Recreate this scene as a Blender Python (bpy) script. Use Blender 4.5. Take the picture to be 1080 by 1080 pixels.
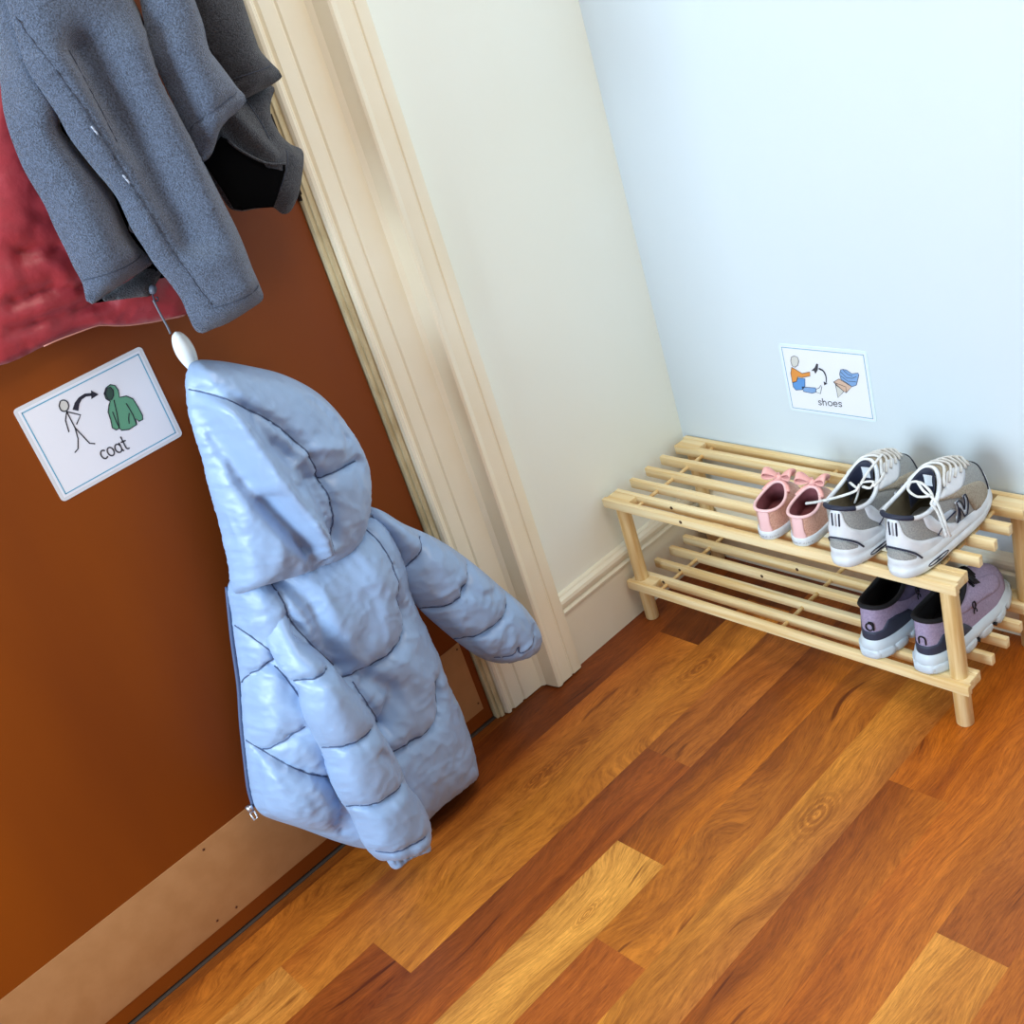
import bpy, bmesh, math, random
import numpy as np
from mathutils import Vector, Matrix, noise
from mathutils.geometry import delaunay_2d_cdt
for _o in list(bpy.data.objects): bpy.data.objects.remove(_o)
random.seed(7)
PI = math.pi
SC = bpy.context.scene
COL = SC.collection
# ------------------------------------------------------------------ camera, world, lights, exposure
M = np.array([[0.65623037, 0.70096413, -0.27930446],
              [0.18517594, -0.50844143, -0.84095017],
              [-0.73148586, 0.50013658, -0.4634564]])       # rows: camera right, down, forward
FPX = 1201.75
CAM = np.array([1.51916, -1.51727, 1.35])
cd = bpy.data.cameras.new('camera'); cam = bpy.data.objects.new('camera', cd); COL.objects.link(cam)
cd.sensor_width = 36; cd.lens = FPX / 1080 * 36; cd.clip_start = .02
mw = Matrix.Identity(4)
for i in range(3):
    mw[i][0] = M[0][i]; mw[i][1] = -M[1][i]; mw[i][2] = -M[2][i]; mw[i][3] = CAM[i]
cam.matrix_world = mw
SC.camera = cam
w = bpy.data.worlds.new('world'); SC.world = w; w.use_nodes = True
w.node_tree.nodes['Background'].inputs[0].default_value = (.97, .97, 1, 1)
w.node_tree.nodes['Background'].inputs[1].default_value = .30

def area(name, loc, target, size, sy, power, color):
    l = bpy.data.lights.new(name, 'AREA'); l.shape = 'RECTANGLE'; l.size = size; l.size_y = sy
    l.energy = power; l.color = color
    o = bpy.data.objects.new(name, l); COL.objects.link(o); o.location = loc
    o.rotation_euler = (Vector(target) - Vector(loc)).to_track_quat('-Z', 'Y').to_euler()
    return o
area('window_light', (.45, -3.4, 1.45), (.2, 0, .6), 1.1, 1.4, 80, (.68, .86, 1))
area('ceiling_light', (1.25, -.75, 2.6), (.9, -.6, 0), 1.0, 1.0, 17, (1, .91, .78))
SC.view_settings.view_transform = 'Standard'; SC.view_settings.look = 'None'
SC.view_settings.exposure = 0.50; SC.view_settings.gamma = 1; SC.view_settings.use_curve_mapping = False

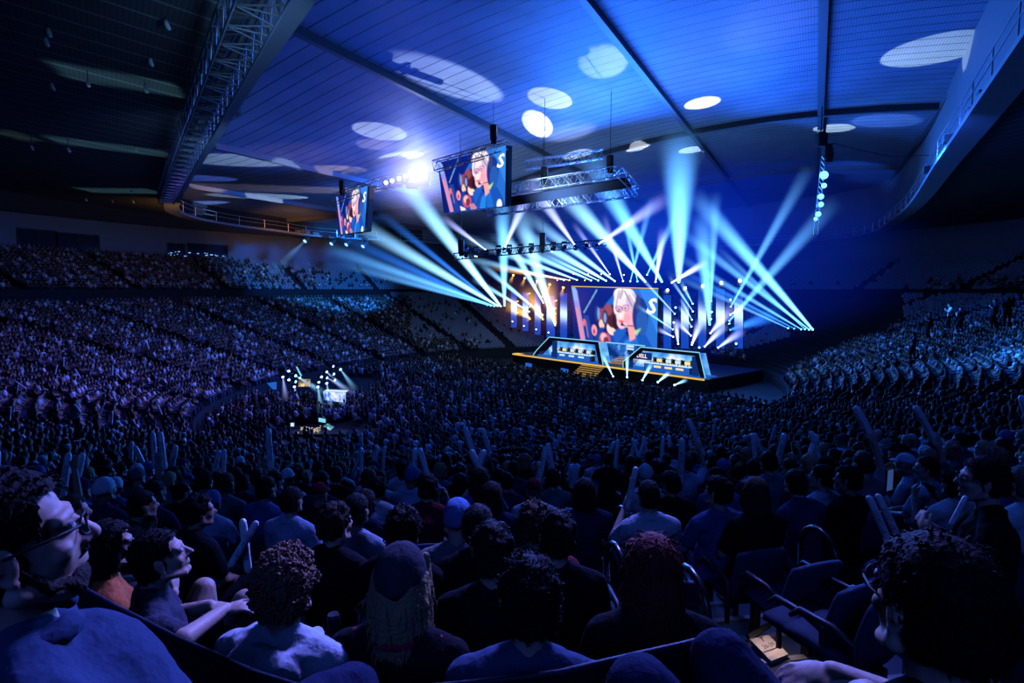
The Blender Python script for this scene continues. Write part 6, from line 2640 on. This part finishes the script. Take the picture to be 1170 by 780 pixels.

═══

> Your task
Above are records to transcribe exactly; leave their pictures out.

> In response
Recreate this scene as a Blender Python (bpy) script. Use Blender 4.5. Take the picture to be 1080 by 1080 pixels.
import bpy, bmesh, math, random
import numpy as np
from mathutils import Vector, Matrix, noise
from mathutils.geometry import delaunay_2d_cdt
for _o in list(bpy.data.objects): bpy.data.objects.remove(_o)
random.seed(7)
PI = math.pi
SC = bpy.context.scene
COL = SC.collection
# ------------------------------------------------------------------ camera, world, lights, exposure
M = np.array([[0.65623037, 0.70096413, -0.27930446],
              [0.18517594, -0.50844143, -0.84095017],
              [-0.73148586, 0.50013658, -0.4634564]])       # rows: camera right, down, forward
FPX = 1201.75
CAM = np.array([1.51916, -1.51727, 1.35])
cd = bpy.data.cameras.new('camera'); cam = bpy.data.objects.new('camera', cd); COL.objects.link(cam)
cd.sensor_width = 36; cd.lens = FPX / 1080 * 36; cd.clip_start = .02
mw = Matrix.Identity(4)
for i in range(3):
    mw[i][0] = M[0][i]; mw[i][1] = -M[1][i]; mw[i][2] = -M[2][i]; mw[i][3] = CAM[i]
cam.matrix_world = mw
SC.camera = cam
w = bpy.data.worlds.new('world'); SC.world = w; w.use_nodes = True
w.node_tree.nodes['Background'].inputs[0].default_value = (.97, .97, 1, 1)
w.node_tree.nodes['Background'].inputs[1].default_value = .30

def area(name, loc, target, size, sy, power, color):
    l = bpy.data.lights.new(name, 'AREA'); l.shape = 'RECTANGLE'; l.size = size; l.size_y = sy
    l.energy = power; l.color = color
    o = bpy.data.objects.new(name, l); COL.objects.link(o); o.location = loc
    o.rotation_euler = (Vector(target) - Vector(loc)).to_track_quat('-Z', 'Y').to_euler()
    return o
area('window_light', (.45, -3.4, 1.45), (.2, 0, .6), 1.1, 1.4, 80, (.68, .86, 1))
area('ceiling_light', (1.25, -.75, 2.6), (.9, -.6, 0), 1.0, 1.0, 17, (1, .91, .78))
SC.view_settings.view_transform = 'Standard'; SC.view_settings.look = 'None'
SC.view_settings.exposure = 0.50; SC.view_settings.gamma = 1; SC.view_settings.use_curve_mapping = False

The Blender Python script for this scene continues. Write part 6, from line 2640 on. This part finishes the script. Take the picture to be 1170 by 780 pixels.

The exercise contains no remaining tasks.